The Garden having stated that the American cranberry, " when cooked, is said to be very palatable," and DeCondolle, in his "Origin of Cultivated Plants," that "the United States, in spite of their vast territory, which will soon support hundreds of millions of inhabitants, only yields, as nutritious plants worth cultivating, the Jerusalem Artichoke and the Gourds," Prof. L. H. Bailey Jr., Michigan Agricultural College, enters the arena with the following cudgel in his hand:

"The cranberry is a very popular fruit in America. Especially will you appreciate this when you take into consideration the fact that thousands of acres of wild cranberry marsh are annually picked over and the products sold or used for home consumption.
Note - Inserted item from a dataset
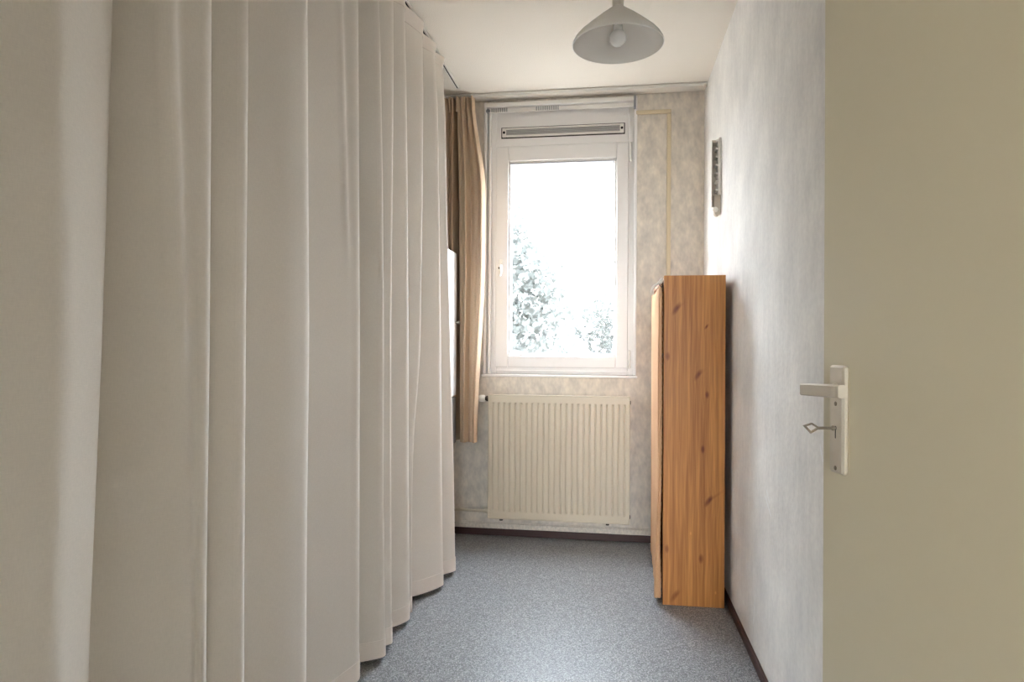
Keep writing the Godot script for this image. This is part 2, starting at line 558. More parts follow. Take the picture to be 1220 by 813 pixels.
	box(m, Vector3(-0.372, 2.092, FRONT - 0.01), Vector3(RIGHT - 0.001, 2.12, FRONT + 0.11), 0.002)
	shell(put("trim_2", m, M.door), "cream lining of the doorway", "trim")

func window():
	var w = thing("window_1", "white plastic window with one opening sash and a slotted vent above", "window")
	w.set_meta("kind", "structure")
	var X0 := -0.752
	var X1 := 0.130
	var Y0 := 0.962
	var Y1 := 2.588
	var zf := BACK - 0.02      # room face of the frame
	var zb := BACK - 0.115
	# fixed frame: side posts, sill rail, deep head panel
	var m = mb()
	box(m, Vector3(X0, Y0, zb), Vector3(-0.690, Y1, zf), 0.004)
	box(m, Vector3(0.088, Y0, zb), Vector3(X1, Y1, zf), 0.004)
	box(m, Vector3(-0.690, Y0, zb), Vector3(0.088, 1.010, zf), 0.004)
	box(m, Vector3(-0.690, 2.318, zb), Vector3(0.088, Y1, zf - 0.001), 0.002)
	box(m, Vector3(-0.690, 0.975, zf), Vector3(0.100, 0.988, zf + 0.008), 0.002)
	put("frame", m, M.upvc, w)
	# bright reveal bead round the opening
	m = mb()
	box(m, Vector3(X0 - 0.012, Y0, BACK), Vector3(X0 + 0.008, Y1, BACK + 0.020), 0.006)
	box(m, Vector3(X1 - 0.006, Y0, BACK), Vector3(X1 + 0.010, Y1, BACK + 0.012), 0.003)
	box(m, Vector3(X0 + 0.018, Y0, zf), Vector3(X0 + 0.032, Y1, BACK + 0.016), 0.007)
	put("reveal_bead", m, M.upvc, w)
	# sash
	var s := [-0.694, 0.092, 1.003, 2.328]
	var g := [-0.616, 0.022, 1.073, 2.238]
	m = mb()
	var za := zf - 0.070
	var zs := zf + 0.012
	box(m, Vector3(s[0], s[2], za), Vector3(g[0], s[3], zs), 0.004)
	box(m, Vector3(g[1], s[2], za), Vector3(s[1], s[3], zs), 0.004)
	box(m, Vector3(g[0], s[2], za), Vector3(g[1], g[2], zs), 0.004)
	box(m, Vector3(g[0], g[3], za), Vector3(g[1], s[3], zs), 0.004)
	var sash = put("sash", m, M.upvc, w)
	m = mb()
	var b := 0.012
	for q in [[g[0], g[2], g[0] + b, g[3]], [g[1] - b, g[2], g[1], g[3]], [g[0] + b, g[2], g[1] - b, g[2] + b], [g[0] + b, g[3] - b, g[1] - b, g[3]]]:
		box(m, Vector3(q[0], q[1], za), Vector3(q[2], q[3], zs - 0.010), 0.003)
	put("glazing_bead", m, M.upvc, sash)
	m = mb()
	box(m, Vector3(g[0] + 0.002, g[3] - 0.016, za), Vector3(g[1] - 0.002, g[3] - 0.011, zs - 0.008), 0.0005)
	put("gasket", m, M.upvc_seal, sash)
	put_box("pane", Vector3(g[0] + 0.004, g[2] + 0.004, zf - 0.056), Vector3(g[1] - 0.004, g[3] - 0.004, zf - 0.052), M.glass, w, 0.0)
	# handle on the left stile
	m = mb()
	box(m, Vector3(-0.674, 1.575, zs), Vector3(-0.648, 1.650, zs + 0.008), 0.003)
	var hd = put("handle", m, M.white_plastic, w)
	m = mb()
	var hr := []
	for k in 9:
		var t := k / 8.0
		hr.append(ring(Vector3(-0.661 + 0.004 * sin(t * PI), 1.610 - 0.062 * t, zs + 0.030 - 0.004 * t * t), Vector3.DOWN, lerpf(0.0085, 0.013, smoothstep(0.3, 0.9, t)) * (0.55 if k == 8 else 1.0), 12, 0.6))
	skin(m, hr)
	put("lever", m, M.white_plastic, hd)
	m = mb()
	lathe(m, Vector3(-0.661, 1.61, zs + 0.008), Vector3.BACK, [[0.009, 0.0], [0.009, 0.022], [0.006, 0.025]], 14)
	put("neck", m, M.white_plastic, hd)
	m = mb()
	lathe(m, Vector3(-0.669, 1.598, zs + 0.008), Vector3.BACK, [[0.006, 0.0], [0.006, 0.003], [0.004, 0.004]], 12)
	put("lock_cylinder", m, M.slot, hd)
	# hinges on the right
	for hy in [[2.215, 2.325], [1.005, 1.110]]:
		m = mb()
		box(m, Vector3(0.094, hy[0], zf), Vector3(0.108, hy[1], zf + 0.022), 0.004)
		box(m, Vector3(0.093, hy[0] - 0.003, zf), Vector3(0.110, hy[0] + 0.018, zf + 0.020), 0.003)
		put("hinge", m, M.white_plastic, w)
	# slotted vent in the head panel
	var v := [-0.664, 0.070, 2.378, 2.444]
	m = mb()
	box(m, Vector3(v[0], v[2], zf - 0.004), Vector3(v[1], v[3], zf + 0.002), 0.001)
	var vent = put("vent", m, M.slot, w)
	m = mb()
	var zo := zf + 0.012
	box(m, Vector3(v[0] + 0.006, v[2] + 0.006, zf), Vector3(v[0] + 0.030, v[3] - 0.006, zo), 0.002)
	box(m, Vector3(v[1] - 0.030, v[2] + 0.006, zf), Vector3(v[1] - 0.006, v[3] - 0.006, zo), 0.002)
	box(m, Vector3(v[0] + 0.030, v[2] + 0.006, zf), Vector3(v[1] - 0.030, v[2] + 0.017, zo), 0.002)
	box(m, Vector3(v[0] + 0.030, v[3] - 0.015, zf), Vector3(v[1] - 0.030, v[3] - 0.006, zo), 0.002)
	put("vent_frame", m, M.white_plastic, vent)
	for k in 4:
		var yy: float = v[2] + 0.0195 + k * 0.0078
		put_box("vent_slat", Vector3(v[0] + 0.030, yy, zf), Vector3(v[1] - 0.030, yy + 0.0055, zf + 0.007), M.grey_slat, vent, 0.001)
	for xx in [v[0] + 0.018, v[1] - 0.018]:
		m = mb()
		lathe(m, Vector3(xx, (v[2] + v[3]) / 2, zo), Vector3.BACK, [[0.0075, 0.0], [0.0075, 0.003], [0.004, 0.004]], 12)
		put("screw", m, M.dark, vent)
	# sill board
	var sl = put_box("sill", Vector3(-0.772, 0.948, BACK - 0.02), Vector3(0.146, 0.962, BACK + 0.022), M.upvc, w, 0.004)
	sl.set_meta("label", "thin white sill under the window")

	# blind rail under the head of the window
	var r = thing("blind_rail", "white vertical-blind headrail with small runners above the window", "blind rail", Vector3(-0.31, 2.53, BACK))
	put_box("rail", Vector3(-0.437, 0.022, 0.004), Vector3(0.436, 0.046, 0.040), M.white_plastic, r, 0.002)
	put_box("rail_lip", Vector3(-0.437, -0.006, 0.010), Vector3(0.430, 0.016, 0.018), M.white_plastic, r, 0.001)
	put_box("end_cap", Vector3(0.428, -0.020, 0.004), Vector3(0.441, 0.050, 0.043), M.upvc_seal, r, 0.002)
	m = mb()
	lathe(m, Vector3(-0.428, 0.004, 0.018), Vector3.BACK, [[0.011, 0.0], [0.013, 0.004], [0.011, 0.012]], 16)
	lathe(m, Vector3(-0.428, 0.004, 0.030), Vector3.BACK, [[0.005, 0.0], [0.004, 0.004]], 10)
	put("chain_wheel", m, M.upvc_seal, r)
	for k in 19:
		var xx: float = -0.408 + k * 0.0128 if k < 8 else -0.140 + (k - 8) * 0.0128
		put_box("runner", Vector3(xx, -0.004, 0.018), Vector3(xx + 0.006, 0.018, 0.026), M.grey_slat, r, 0.001)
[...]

Of course, we never eat the cranberry raw. Its principal use is for sauces and pies. Its aromatic, rich acid is refreshing and wholesome. A considerable portion of the crop is now exported to England.
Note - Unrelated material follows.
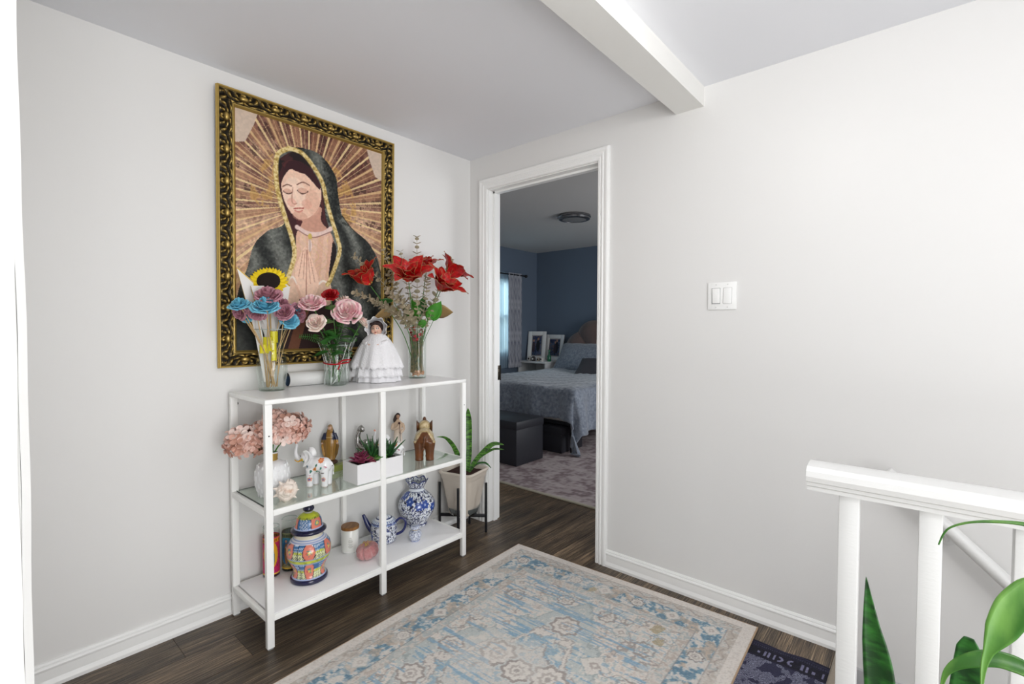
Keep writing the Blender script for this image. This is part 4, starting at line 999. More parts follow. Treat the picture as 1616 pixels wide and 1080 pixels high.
def poins(label, P, dirv, R, seed, cup=.35):
    R = R * 1.27; o = thing('red_silk_flower', label, 'flower', P, 0, g3); q0 = Vector(dirv).to_track_quat('Z', 'Y').to_matrix(); rr_ = random.Random(seed)
    for lay, (n_, L, w_, el) in enumerate(((6, R * 1.22, R * .72, cup), (5, R * .92, R * .54, cup + .42))):
        me, me2 = petal_mesh(L, w_)
        for j in range(n_):
            Rm = (q0 @ Matrix.Rotation(2 * PI * (j + .5 * lay) / n_ + rr_.uniform(-.15, .15), 3, 'Z') @ Matrix.Rotation(-el + rr_.uniform(-.12, .12), 3, 'Y')).to_euler()
            p_ = bpy.data.objects.new('petal', me); COL.objects.link(p_); p_.parent = o; p_.rotation_euler = Rm
            e_ = bpy.data.objects.new('gold_edge', me2); COL.objects.link(e_); e_.parent = p_
    b = B()
    for k in range(9):
        a = k * 2.4; r_ = .004 * math.sqrt(k); c_ = q0 @ Vector((r_ * math.cos(a) * 1.4, r_ * math.sin(a) * 1.4, .012 + .008 * rr_.random())); ball(b, c_, .0042, u=7, v=5)
    obj('stamens', b, mat('gold_bead', '#c9a44a', .3, metal=.6) if 'gold_bead' not in bpy.data.materials else bpy.data.materials['gold_bead'], o)
    b = B(); d_ = Vector(dirv).normalized(); stemtube(b, -d_ * .004, Vector((v3[0] + rr_.uniform(-.015, .015), v3[1] + rr_.uniform(-.015, .015), zt + .04)) - Vector(P), .0022); obj('stem', b, M_stem, o)
    return o
poins('red glitter flower farthest left, overlapping the picture frame', (.13, -.804, 1.405), (.0, -.55, .75), .092, 1, .75)
poins('red glitter flower facing forward in the middle of the gilded bouquet', (.20, -.628, 1.432), (.52, -.42, .78), .102, 2, .58)
poins('red glitter flower low on the right, petals spreading downwards', (.19, -.425, 1.400), (.55, .15, .60), .105, 3, .50)
poins('red glitter flower highest on the right of the gilded bouquet', (.14, -.32, 1.480), (.30, .55, .72), .098, 4, .58)
poins('partly hidden red glitter flower at the top behind the rightmost one', (.095, -.43, 1.515), (.1, -.2, .9), .078, 5, .5)
# eucalyptus sprays: rows of paired round leaves, gilded
M_euc = mat('gilded_eucalyptus', '#d3c8ae', .45, metal=.1, var=(40, '#a3987c', .35, .65))
eb = bmesh.new()
def disc(u, v): a = 2 * PI * u; r_ = v; return Vector((r_ * math.cos(a) * 1.15 + 1.05, r_ * math.sin(a), .18 * r_ * r_))
b = B(); vs = [b.verts.new((1.05 + 1.1 * math.cos(2 * PI * k / 10), .95 * math.sin(2 * PI * k / 10), .22)) for k in range(10)]; c0 = b.verts.new((.9, 0, 0))
for k in range(10): b.faces.new((vs[k], vs[(k + 1) % 10], c0))
me_e = bpy.data.meshes.new('eucalyptus_leaf'); b.to_mesh(me_e); b.free(); me_e.materials.append(M_euc); eb.free()
g4 = 'gilded eucalyptus sprays'
def spray(label, tip, bend=(0, 0, 0), n_=15, s0=.0215, s1=.011, start=.28):
    P0 = Vector((v3[0], v3[1], zt + .20)); tip = Vector(tip); o = thing('eucalyptus_spray', label, 'branch', P0, 0, g4)
    D = tip - P0; path = sp3([(0, 0, -.14), (0, 0, 0), D * .5 + Vector(bend), D], 10)[10:]
    b = B(); tube(b, [Vector((0, 0, -.14))] + path, .0014, 5); obj('stem', b, M_euc, o)
    for k in range(n_):
        t = start + (1 - start) * k / (n_ - 1); i = min(len(path) - 2, int(t * (len(path) - 1))); p = path[i].lerp(path[i + 1], t * (len(path) - 1) - i); d = (path[i + 1] - path[i]).normalized()
        s_ = s0 + (s1 - s0) * t
        for q in range(2):
            l = bpy.data.objects.new('leaf', me_e); COL.objects.link(l); l.parent = o; l.location = p; l.scale = (s_, s_, s_)
            l.rotation_euler = (d.to_track_quat('Z', 'X').to_matrix() @ Matrix.Rotation(k * 1.57 + q * PI, 3, 'Z') @ Matrix.Rotation(-.45, 3, 'Y')).to_euler()
spray('gilded eucalyptus spray rising highest, straight up above the red flowers', (.10, -.497, 1.686), n_=14, start=.35)
spray('thin upright gilded eucalyptus spray left of the tallest one', (.10, -.605, 1.595), n_=13, s0=.012)
spray('gilded eucalyptus spray arching up and left over the picture', (.09, -.864, 1.544), (-.01, .03, .04), 15)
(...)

It is surprising how independent we Americans are in this matter of fruit. Nature has dealt liberally with as. It is only thirty years ago that the cranberry was known only in a wild state; now it is much improved, and several good varieties have been produced and are now in cultivation. Fifty years ago our wild strawberry was scarcely known to cultivation; now every valuable variety of our gardens is a product of our wild species, Fragaria virginiana and its var. Illinoensis. It is only the amateur who now grows Jucunda and Triomphe de Gand, of European origin. Along our northern borders the European Fragaria vesca grows wild, but it attracts no attention from the horticulturist. All our grapes of out-door culture - and that is the almost universal culture in this country - are products of our wild species. A few varieties, as the Rogers hybrids, are crosses between our own species and the European. Only three of our wild varieties have yet been ameliorated to any extent; while nine or ten more species are waiting to be taken in hand by the cultivator. Two species of raspberry, the black and the red (Rubus occidentalis and R. strigosus), wild in all our woods, have given us the numerous varieties of our gardens and markets. The European sorts are grown only by amateurs.
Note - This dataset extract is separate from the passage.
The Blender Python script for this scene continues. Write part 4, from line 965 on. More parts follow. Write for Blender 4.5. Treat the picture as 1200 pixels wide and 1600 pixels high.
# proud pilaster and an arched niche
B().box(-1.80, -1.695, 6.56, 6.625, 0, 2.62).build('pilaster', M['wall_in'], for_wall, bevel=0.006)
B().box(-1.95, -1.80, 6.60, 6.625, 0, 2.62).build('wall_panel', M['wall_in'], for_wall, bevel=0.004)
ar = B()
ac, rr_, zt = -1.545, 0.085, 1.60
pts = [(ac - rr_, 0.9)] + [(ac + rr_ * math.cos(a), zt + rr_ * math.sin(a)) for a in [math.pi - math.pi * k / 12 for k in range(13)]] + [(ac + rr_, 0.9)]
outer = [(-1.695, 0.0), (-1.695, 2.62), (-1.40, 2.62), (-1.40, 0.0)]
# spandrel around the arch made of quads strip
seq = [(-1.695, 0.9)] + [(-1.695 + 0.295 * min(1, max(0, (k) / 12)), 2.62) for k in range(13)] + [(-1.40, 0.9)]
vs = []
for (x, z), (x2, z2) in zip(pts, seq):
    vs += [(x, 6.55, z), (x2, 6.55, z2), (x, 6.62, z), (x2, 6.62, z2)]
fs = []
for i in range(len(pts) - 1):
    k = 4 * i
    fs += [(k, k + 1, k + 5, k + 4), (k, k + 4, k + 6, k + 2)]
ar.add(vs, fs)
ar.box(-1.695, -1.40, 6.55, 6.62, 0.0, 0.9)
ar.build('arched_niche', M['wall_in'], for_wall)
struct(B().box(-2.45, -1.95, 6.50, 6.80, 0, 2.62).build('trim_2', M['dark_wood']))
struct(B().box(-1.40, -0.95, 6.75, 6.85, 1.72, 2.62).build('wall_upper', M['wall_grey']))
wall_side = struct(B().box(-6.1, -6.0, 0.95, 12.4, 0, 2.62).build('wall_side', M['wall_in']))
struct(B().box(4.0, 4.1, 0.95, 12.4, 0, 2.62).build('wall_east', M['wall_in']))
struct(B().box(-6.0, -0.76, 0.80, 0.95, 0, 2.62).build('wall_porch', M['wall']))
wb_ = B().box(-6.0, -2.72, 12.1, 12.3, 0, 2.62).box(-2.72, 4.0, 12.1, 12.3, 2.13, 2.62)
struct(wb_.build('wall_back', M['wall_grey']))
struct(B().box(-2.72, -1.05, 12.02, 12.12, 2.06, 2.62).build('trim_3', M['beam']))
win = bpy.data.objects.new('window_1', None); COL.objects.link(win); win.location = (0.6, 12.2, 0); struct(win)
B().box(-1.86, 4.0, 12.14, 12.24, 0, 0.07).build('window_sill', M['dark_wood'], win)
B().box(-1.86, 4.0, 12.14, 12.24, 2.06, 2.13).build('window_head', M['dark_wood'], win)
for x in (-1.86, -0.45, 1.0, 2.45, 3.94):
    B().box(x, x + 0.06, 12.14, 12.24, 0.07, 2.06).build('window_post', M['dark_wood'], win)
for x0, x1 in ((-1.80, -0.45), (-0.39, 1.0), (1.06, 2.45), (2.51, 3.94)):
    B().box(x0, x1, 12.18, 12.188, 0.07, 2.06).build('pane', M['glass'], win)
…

Our blackberries and dewberries, fruits of bright promise, are offspring of the Rubus villosus of all our copses. Our best gooseberries are also of American origin. Of course, these gooseberries are by no means equal to the great luscious fruits of your English gardens, but they are the only ones which can be profitably grown here. At the present time our native plums are receiving much attention, and already a score of varieties are in the market. Twenty distinct wild species of Prunus are found in the United States".